Whakapapa in this new series of works, entitled Whakapiri, becomes extended to encompass the ideas of ultimate origins traced back to the genealogies of Creation itself in Māori cosmology: Te Kore (chaos/void) Te Pō (aeons of darkness) Te Ao Mārama (potential for being).

These are big themes and the art is being asked to carry a heavy load, supported by relatively small works, Sistine Chapel stuff in a way, and essentially with a reliance on the play of light picked up by circles of glitter placed in symmetrical geometric tessellations.

Of course Mark Rothko also used colour and the play of light in his abstractions to somewhat of the same ends, as did Ralph Hotere, and there is something of the latter in Kara’s work, particularly in the piece called Taku toi kahurangi. Out of a brooding dark there shines dark blue/green lights, while the octagonal shape of the work itself echoes the geometrics within. Me te wai kōrari possess the same resonance.

Works on paper, which essentially replicate the dot and geometric design of the wood pieces, like Takurua 11, have a look of tapestry samples about them. Alternatively they might represent the dance of molecules and atoms, from a purely secularist point of view, but held within strict crystal-like configurations.

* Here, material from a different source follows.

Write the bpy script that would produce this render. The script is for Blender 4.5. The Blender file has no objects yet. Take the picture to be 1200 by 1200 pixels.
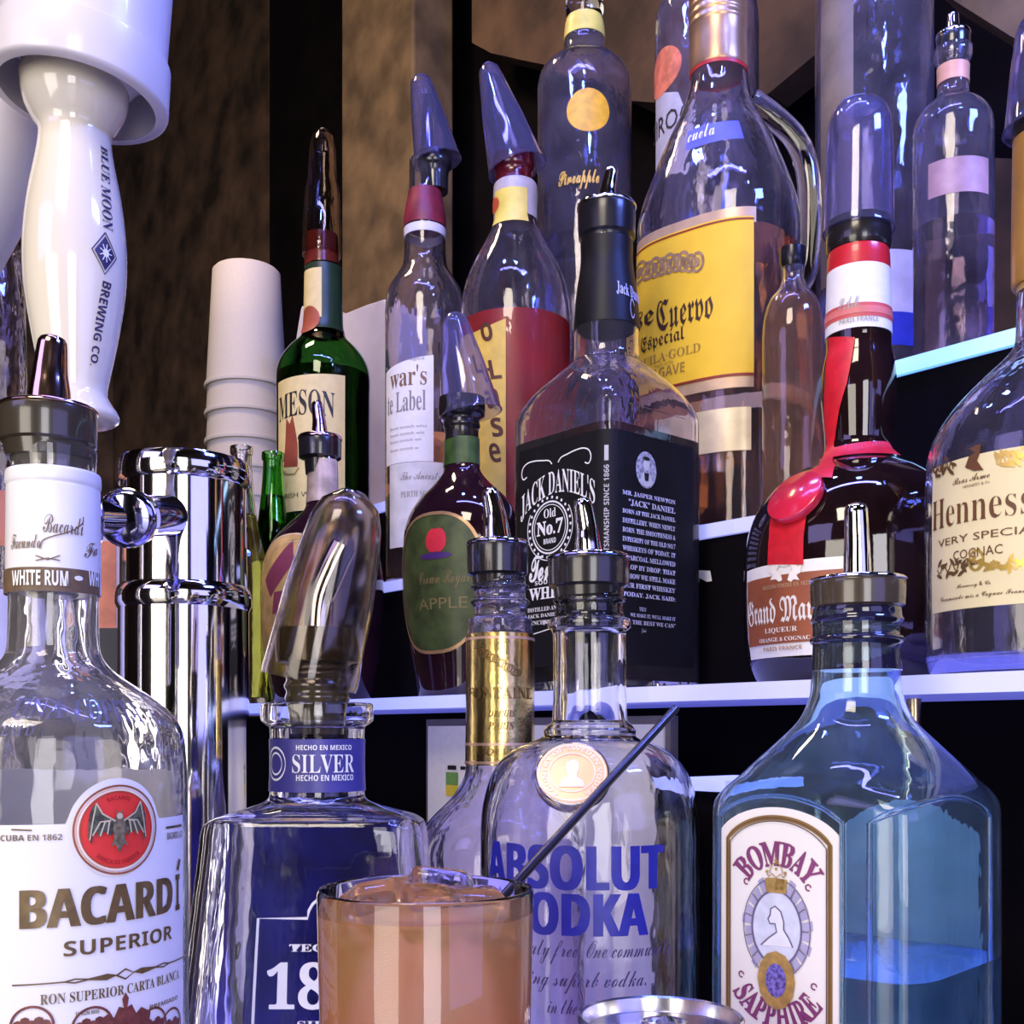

The gems of glitter in the holes of the wood-based works become ‘vessels’ for the energy of light to shine, while the shapes of the design resemble gemstones and suggest in their own forms a potential for sparkle and gleam. Kara regards this as emblematic of the life force, (mauri), something the mystic, Teilhard de Chardin might be comfortable with.

All of this has to do with the artist finding her connection, via lineage, to who she is—herself in the world and cosmos. We are talking spiritual knowledge here, and thus the art becomes an expression of autobiographical quest, of nestling back inside cultural saga.

The question is, will any of this speak to people outside the confines of Māoridom?

One could ask the same question of the early works of McCahon. Did they speak to anyone outside the parameters of Christianity? In other words, did they possess a power that took them from the particular and carry them to the level of universality, irrespective of the mythological/historical stories they were drawing on?

In 2006, a group of New Zealand poets and scientists went on a blind date and the resulting cohabitation was the production of a volume of poetry called Are Angels Ok? The answer the poet Chris Price gave, after mentioning the absence of angels at Auschwitz, was that they might be allowed as placebos, that is, useful fictions.

Whether Kara wants more from her pieces than metaphors, personifications or useful fictions, is an open question, but as pure aesthetic pieces they will please many. And they will certainly delight those who see Māori mythos as a means of spiritual sustenance, adding to the renaissance of indigenous art and narrative, finding expression in modernist terms.